Referring to FIG. 10, which is a schematic view illustrating a vertical female socket connector according to yet a further preferred embodiment of the present invention, it is clearly seen from the drawings that, besides being in a flat form of female socket, the present invention can be structured as a vertical female socket connector B that is illustrated in this embodiment, where the internal transmission conductor group is arranged and structured in a way similar to the previous embodiment so that repeated description will be omitted.

Based on the above embodiments, the present invention provides an advantage of increasing self-inductance of the active signal pair and reducing mutual induction of reference signals at opposite sides so as to reduce common mode effect and eliminate radio frequency interference of a wireless device caused by high frequency electromagnetic radiation noises, which is commonly referred to as radio frequency hijacking.

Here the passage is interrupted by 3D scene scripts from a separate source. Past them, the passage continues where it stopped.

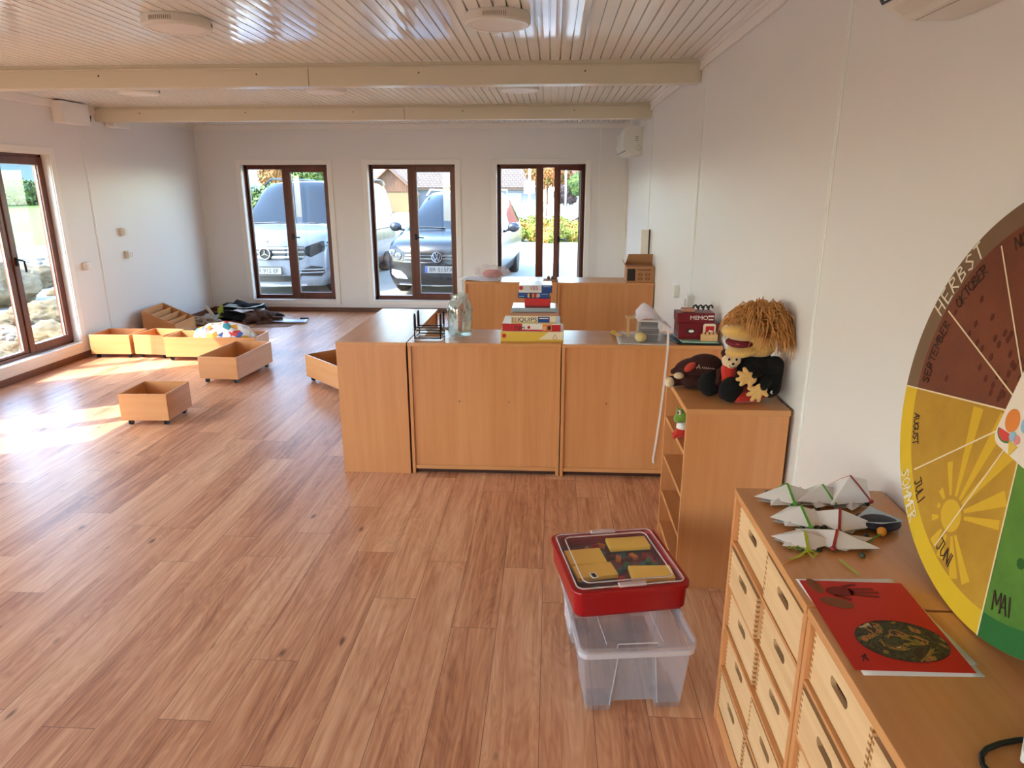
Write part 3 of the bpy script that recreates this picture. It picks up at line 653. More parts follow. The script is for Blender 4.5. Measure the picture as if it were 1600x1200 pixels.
M_LAMP = mat('headlamp', (20, 24, 28), .12, .2)
M_PLATE = mat('plate_white', (104, 106, 108), .4)
XZ = lambda ox, oy, oz: basis((ox, oy, oz), (1, 0, 0), (0, 0, 1))     # x right, y up, z toward the viewer (-Y)
def on_front(b, pts, fy, y, th=.02, curve=True, off=.0, slopek=0, z0=0):
    """closed outline in x,z laid over the curved nose with thickness"""
    q = bmesh.new(); A = [q.verts.new((x, 0, z)) for x, z in pts]; B = [q.verts.new((x, 1, z)) for x, z in pts]; n = len(pts)
    for i in range(n): q.faces.new((A[i], A[(i+1) % n], B[(i+1) % n], B[i]))
    q.faces.new(A); q.faces.new(B[::-1]); lo, hi = min(p[0] for p in pts), max(p[0] for p in pts)
    for i in range(1, 12):
        bmesh.ops.bisect_plane(q, geom=q.verts[:]+q.edges[:]+q.faces[:], plane_co=(lo+(hi-lo)*i/12, 0, 0), plane_no=(1, 0, 0))
    lz, hz = min(p[1] for p in pts), max(p[1] for p in pts)
    for i in range(1, 6):
        bmesh.ops.bisect_plane(q, geom=q.verts[:]+q.edges[:]+q.faces[:], plane_co=(0, 0, lz+(hz-lz)*i/6), plane_no=(0, 0, 1))
    for v in q.verts: v.co.y = fy(v.co.x, y, v.co.z)-off*.6+(.05 if v.co.y > .5 else -th*.35)
    me_ = bpy.data.meshes.new('tmp'); q.to_mesh(me_); q.free(); b.b.from_mesh(me_); bpy.data.meshes.remove(me_)
def rrect(x0, z0, x1, z1, r=.02, n=4):
    out = []
    for cx, cz, a0 in ((x1-r, z1-r, 0), (x0+r, z1-r, 90), (x0+r, z0+r, 180), (x1-r, z0+r, 270)):
        for i in range(n+1): a = R_(a0+90*i/n); out.append((cx+r*math.cos(a), cz+r*math.sin(a)))
    return out
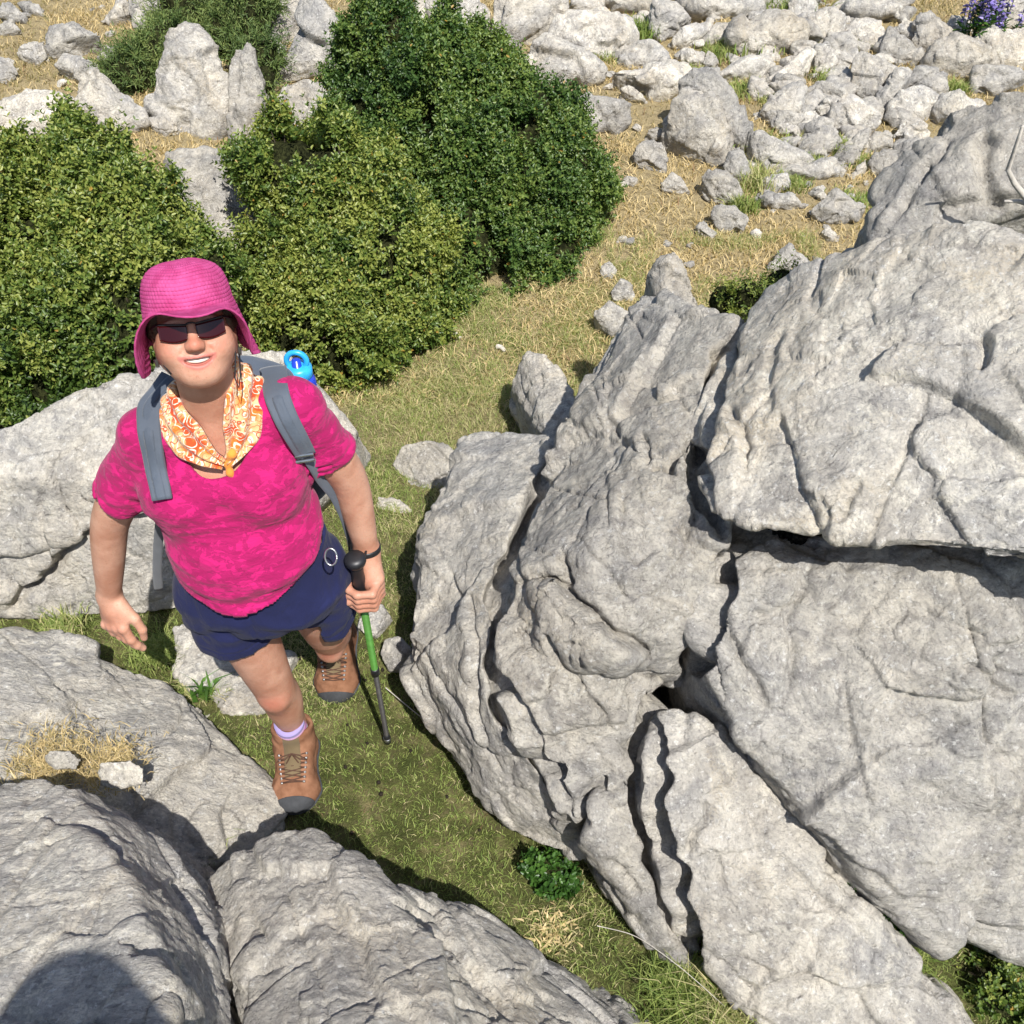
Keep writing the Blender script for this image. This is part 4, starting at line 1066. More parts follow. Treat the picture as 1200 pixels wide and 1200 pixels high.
# ------------------------------------------------------------------ signed distance modelling
class Field:
    def __init__(s, lo, hi, h):
        s.lo = np.array(lo, float); s.h = h
        s.n = np.ceil((np.array(hi) - s.lo) / h).astype(int) + 1
        s.d = np.full(s.n, 1.0, np.float32)
        s.ax = [(s.lo[k] + h * np.arange(s.n[k])).astype(np.float32) for k in range(3)]
    def sub(s, lo, hi):
        a = np.clip(np.floor((np.array(lo) - s.lo) / s.h).astype(int), 0, s.n); b = np.clip(np.ceil((np.array(hi) - s.lo) / s.h).astype(int) + 1, 0, s.n)
        sl = tuple(slice(x, y) for x, y in zip(a, b))
        X = s.ax[0][sl[0]][:, None, None]; Y = s.ax[1][sl[1]][None, :, None]; Z = s.ax[2][sl[2]][None, None, :]
        return sl, X, Y, Z
    def add(s, prim, k=0.0, op='u', pad=0.02):
        fn, lo, hi = prim; m = k + pad
        sl, X, Y, Z = s.sub(np.array(lo) - m, np.array(hi) + m)
        v = fn(X, Y, Z); d = s.d[sl]
        if d.size == 0: return
        if op == 'u':
            if k: hh = np.maximum(k - np.abs(d - v), 0) / k; r = np.minimum(d, v) - hh * hh * k * 0.25
            else: r = np.minimum(d, v)
        elif op == 's':
            v = -v
            if k: hh = np.maximum(k - np.abs(d - v), 0) / k; r = np.maximum(d, v) + hh * hh * k * 0.25
            else: r = np.maximum(d, v)
        s.d[sl] = r
    def mesh(s, iso=0.0):
        return surface_nets(s.d - np.float32(iso) if iso else s.d, s.lo, s.h)

def surface_nets(d, lo, h):
    n = d.shape; ins = d < 0
    c = np.zeros(tuple(k - 1 for k in n), np.uint8)
    for i in (0, 1):
        for j in (0, 1):
            for k in (0, 1): c += ins[i:n[0] - 1 + i, j:n[1] - 1 + j, k:n[2] - 1 + k]
    act = np.argwhere((c > 0) & (c < 8))
    idx = np.full(c.shape, -1, np.int32); idx[tuple(act.T)] = np.arange(len(act)); del c
    acc = np.zeros((len(act), 3)); cnt = np.zeros(len(act))
    off = [np.array(((q >> 2) & 1, (q >> 1) & 1, q & 1)) for q in range(8)]
    val = [d[tuple((act + o).T)] for o in off]
    for a in range(8):
        for b in range(a + 1, 8):
            if np.abs(off[a] - off[b]).sum() != 1: continue
            m = (val[a] < 0) != (val[b] < 0)
            t = val[a][m] / (val[a][m] - val[b][m])
            acc[m] += off[a] + t[:, None] * (off[b] - off[a]); cnt[m] += 1
    V = lo + h * (act + acc / cnt[:, None])
    Fs = []
    for ax in range(3):
        o1, o2 = (ax + 1) % 3, (ax + 2) % 3
        s0 = [slice(1, -1)] * 3; s1 = [slice(1, -1)] * 3
        s0[ax] = slice(0, -1); s1[ax] = slice(1, None)
        e = np.argwhere(ins[tuple(s0)] != ins[tuple(s1)])
        base = e.copy(); base[:, o1] += 1; base[:, o2] += 1
        q = []
        for u, v in ((0, 0), (-1, 0), (-1, -1), (0, -1)):
            b = base.copy(); b[:, o1] += u; b[:, o2] += v; q.append(idx[tuple(b.T)])
        q = np.stack(q, 1)
        fl = ~ins[tuple(base.T)]
        q[~fl] = q[~fl][:, ::-1]
        Fs.append(q[(q >= 0).all(1)])
    return V, np.concatenate(Fs)[:, ::-1].copy()

def cone(a, b, ra, rb):
    a = np.asarray(a, np.float32); b = np.asarray(b, np.float32); ab = b - a; l2 = float(ab @ ab) + 1e-12
    def f(X, Y, Z):
        t = np.clip(((X - a[0]) * ab[0] + (Y - a[1]) * ab[1] + (Z - a[2]) * ab[2]) / l2, 0, 1)
        return np.sqrt((X - a[0] - t * ab[0]) ** 2 + (Y - a[1] - t * ab[1]) ** 2 + (Z - a[2] - t * ab[2]) ** 2) - (ra + (rb - ra) * t)
    m = max(ra, rb)
    return f, np.minimum(a, b) - m, np.maximum(a, b) + m

def chain(pts, radii):
    """one tapering limb through several points"""
    cs = [cone(a, b, ra, rb) for a, b, ra, rb in zip(pts[:-1], pts[1:], radii[:-1], radii[1:])]
    def f(X, Y, Z):
        d = cs[0][0](X, Y, Z)
        for c in cs[1:]: d = np.minimum(d, c[0](X, Y, Z))
        return d
    return f, np.min([c[1] for c in cs], 0), np.max([c[2] for c in cs], 0)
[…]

The present invention increases the width of positive and negative power side conductors to increase the cross-sectional areas to for example increase the electrical current to thereby alleviate the problems that electric resistance may be increased due to insufficiency of cross-sectional area of conductor and thus help improve the issues regarding rise of operation temperature and deterioration of operation voltage of a power supply.

It will be understood that each of the elements described above, or two or more together may also find a useful application in other types of methods differing from the type described above.

While certain novel features of this invention have been shown and described and are pointed out in the annexed claim, it is not intended to be limited to the details above, since it will be understood that various omissions, modifications, substitutions and changes in the forms and details of the device illustrated and in its operation can be made by those skilled in the art without departing in any way from the claims of the present invention.